Monday 9 February 2015

Trolls (both kinds) are both necessary and important

Trolls (non-internet version)


A bunch of people who have a platform to say what they want (and mostly don't) have decided that we need something akin to an ASBO for Twitter:

A group of MPs has called for people spreading abuse on social media websites to be slapped with an 'internet Asbo' which would ban them from using Facebook and Twitter.

Introducing such a scheme would make it open season on anybody sailing close to the wind - what starts with 'anti-semitism' soon becomes 'Islamaphobia' then slowly extends to people who say the wrong things about women or think it just fine to hunt and kill foxes. Particular attention will be paid to people who are 'anonymous' with much prurient chuntering about 'vile, internet trolls' and so forth.

Nothing is served by this process.
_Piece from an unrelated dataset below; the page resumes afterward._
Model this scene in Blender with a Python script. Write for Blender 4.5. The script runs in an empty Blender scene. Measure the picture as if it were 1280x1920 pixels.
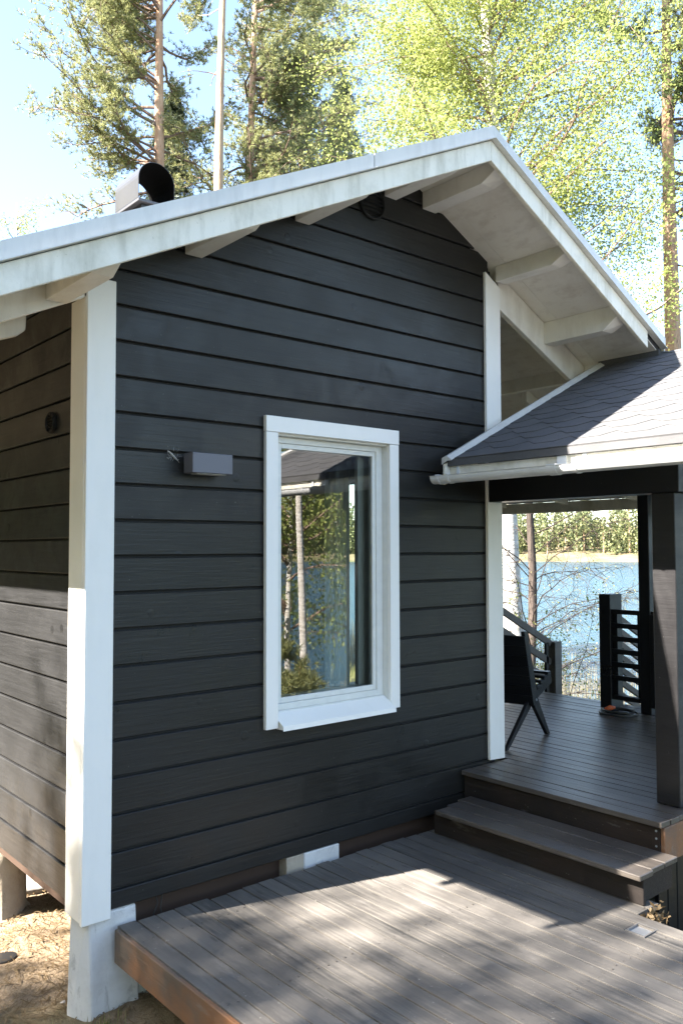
import bpy, math, random
import numpy as np
from mathutils import Matrix, Vector
rng = np.random.default_rng(7)
random.seed(7)
SC = bpy.context.scene
COL = SC.collection

# ------------------------------------------------------------------ camera
cam_d = bpy.data.cameras.new('camera')
cam = bpy.data.objects.new('camera', cam_d); COL.objects.link(cam)
Rz = Matrix.Rotation(-0.70000728, 4, 'Z'); Rx = Matrix.Rotation(1.61365096, 4, 'X'); Rr = Matrix.Rotation(-0.00255315, 4, 'Z')
cam.matrix_world = Matrix.Translation((-1.6355, -3.7871, 1.7709)) @ Rz @ Rx @ Rr
cam_d.sensor_fit = 'VERTICAL'; cam_d.sensor_height = 36.0; cam_d.lens = 36.0 * 1575.5 / 1920.0
cam_d.clip_start = 0.05; cam_d.clip_end = 3000
SC.camera = cam
# ------------------------------------------------------------------ light
SUN = Vector((-1.0, 0.25, 0.887)).normalized()
sl = bpy.data.lights.new('sun', 'SUN'); sl.energy = 5.0; sl.angle = math.radians(0.55); sl.color = (1.0, 0.93, 0.84)
so = bpy.data.objects.new('sun', sl); COL.objects.link(so); so.rotation_euler = SUN.to_track_quat('Z', 'Y').to_euler()
W = bpy.data.worlds.new('World'); SC.world = W; W.use_nodes = True
wn = W.node_tree; sky = wn.nodes.new('ShaderNodeTexSky'); sky.sky_type = 'NISHITA'; sky.sun_disc = False
sky.sun_elevation = math.asin(SUN.z); sky.sun_rotation = math.atan2(SUN.x, SUN.y)
sky.air_density = 0.95; sky.dust_density = 0.9; sky.ozone_density = 0.4
wn.links.new(sky.outputs[0], wn.nodes['Background'].inputs[0]); wn.nodes['Background'].inputs[1].default_value = 0.08
SC.view_settings.view_transform = 'Standard'; SC.view_settings.look = 'None'
SC.view_settings.exposure = 3.0; SC.view_settings.gamma = 1.0
SC.cycles.max_bounces = 10; SC.cycles.transparent_max_bounces = 24; SC.cycles.transmission_bounces = 6

# ------------------------------------------------------------------ materials
class N:
    def __init__(s, name, rough=0.6, spec=0.5):
        s.m = bpy.data.materials.new(name); s.m.use_nodes = True; s.t = s.m.node_tree
        s.b = s.t.nodes['Principled BSDF']; s.b.inputs['Roughness'].default_value = rough
        s.b.inputs['Specular IOR Level'].default_value = spec
        s.out = s.t.nodes['Material Output']
    def n(s, typ, **kw):
        x = s.t.nodes.new('ShaderNode' + typ)
        for k, v in kw.items(): setattr(x, k, v)
        return x
    def L(s, a, b): s.t.links.new(a, b)
    def vec(s, scale=(1, 1, 1), rnd=0.0, rot=(0, 0, 0)):
        tc = s.n('TexCoord'); mp = s.n('Mapping'); mp.inputs['Scale'].default_value = scale; mp.inputs['Rotation'].default_value = rot
        s.L(tc.outputs['Object'], mp.inputs['Vector'])
        if rnd:
            g = s.n('NewGeometry'); mu = s.n('Math', operation='MULTIPLY'); mu.inputs[1].default_value = rnd
            s.L(g.outputs['Random Per Island'], mu.inputs[0]); s.L(mu.outputs[0], mp.inputs['Location'])
        return mp.outputs[0]
    def noise(s, scale=5, detail=4, v=None, rough=0.55, dist=0.0):
        x = s.n('TexNoise'); x.inputs['Scale'].default_value = scale; x.inputs['Detail'].default_value = detail
        x.inputs['Roughness'].default_value = rough; x.inputs['Distortion'].default_value = dist
        s.L(v if v is not None else s.vec(), x.inputs['Vector']); return x.outputs[0]
    def vor(s, scale=5, v=None, feature='F1'):
        x = s.n('TexVoronoi', feature=feature); x.inputs['Scale'].default_value = scale
        s.L(v if v is not None else s.vec(), x.inputs['Vector']); return x.outputs['Distance']
    def rnd(s): return s.n('NewGeometry').outputs['Random Per Island']
    def ramp(s, f, stops):
        x = s.n('ValToRGB'); e = x.color_ramp.elements
        while len(e) < len(stops): e.new(0.5)
        for i, (p, c) in enumerate(stops):
            e[i].position = p; e[i].color = (c, c, c, 1) if isinstance(c, (int, float)) else (*c, 1)
        s.L(f, x.inputs[0]); return x.outputs[0]
    def mix(s, f, a, b, typ='MIX'):
        x = s.n('Mix', data_type='RGBA', blend_type=typ)
        for i, v in ((0, f), (6, a), (7, b)):
            if isinstance(v, (int, float)): x.inputs[i].default_value = v if i == 0 else (v, v, v, 1)
            elif isinstance(v, tuple): x.inputs[i].default_value = (*v, 1)
            else: s.L(v, x.inputs[i])
        return x.outputs[2]
    def color(s, c):
        if isinstance(c, tuple): s.b.inputs['Base Color'].default_value = (*c, 1)
        else: s.L(c, s.b.inputs['Base Color'])
        return s
    def roughness(s, c): s.L(c, s.b.inputs['Roughness']); return s
    def bump(s, h, strength=0.3, dist=0.01, prev=None):
        x = s.n('Bump'); x.inputs['Strength'].default_value = strength; x.inputs['Distance'].default_value = dist
        s.L(h, x.inputs['Height'])
        if prev is not None: s.L(prev, x.inputs['Normal'])
        s.L(x.outputs[0], s.b.inputs['Normal']); return x.outputs[0]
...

The law is pretty clear on threats, racism and homophobia, there really isn't any need to extend this to encompass some sort of ban (a frankly unenforceable ban as it happens) on people using social media because they said the wrong sort of stuff.

So without wanting to labour the point, here's why anonymous internet trolls are important:

He runs a Facebook and Twitter account in Persian using a fictional character to parody the religious politics of Iran's imams and mullahs. BBC Trending spoke to the man behind Ayatollah Tanasoli - which can be translated as "Ayatollah Genitals" or "Ayatollah Penis."

Tanasoli has 20,000 likes on Facebook and 7,000 followers on Twitter - not enormous numbers but significant for Iran, where many people are afraid of openly aligning themselves with scathing satire and criticism.

How long do you think this man could do this if - as some of our MPs think - they shouldn't be allowed to stay anonymous on social media? Perhaps those ayatollahs, famed as they are for tolerance and understanding, would just laugh off the lewd micky-taking from Tanasoli. Or more likely he'd find himself languishing in jail awaiting one of the creatively vicious punishments the ayatollahs are wont to enjoy?

So next time you're "offended" be a "troll", stick to crying or moaning and try to avoid calling for them to be banned, locked up and punished. Even in our (supposedly) open and liberal democracy having folk who sit behind the mask of anonymity and tell us we've got no clothes on is an essential part of the freedom that we cackle on about so much. Let's grow a pair and keep it that way, eh?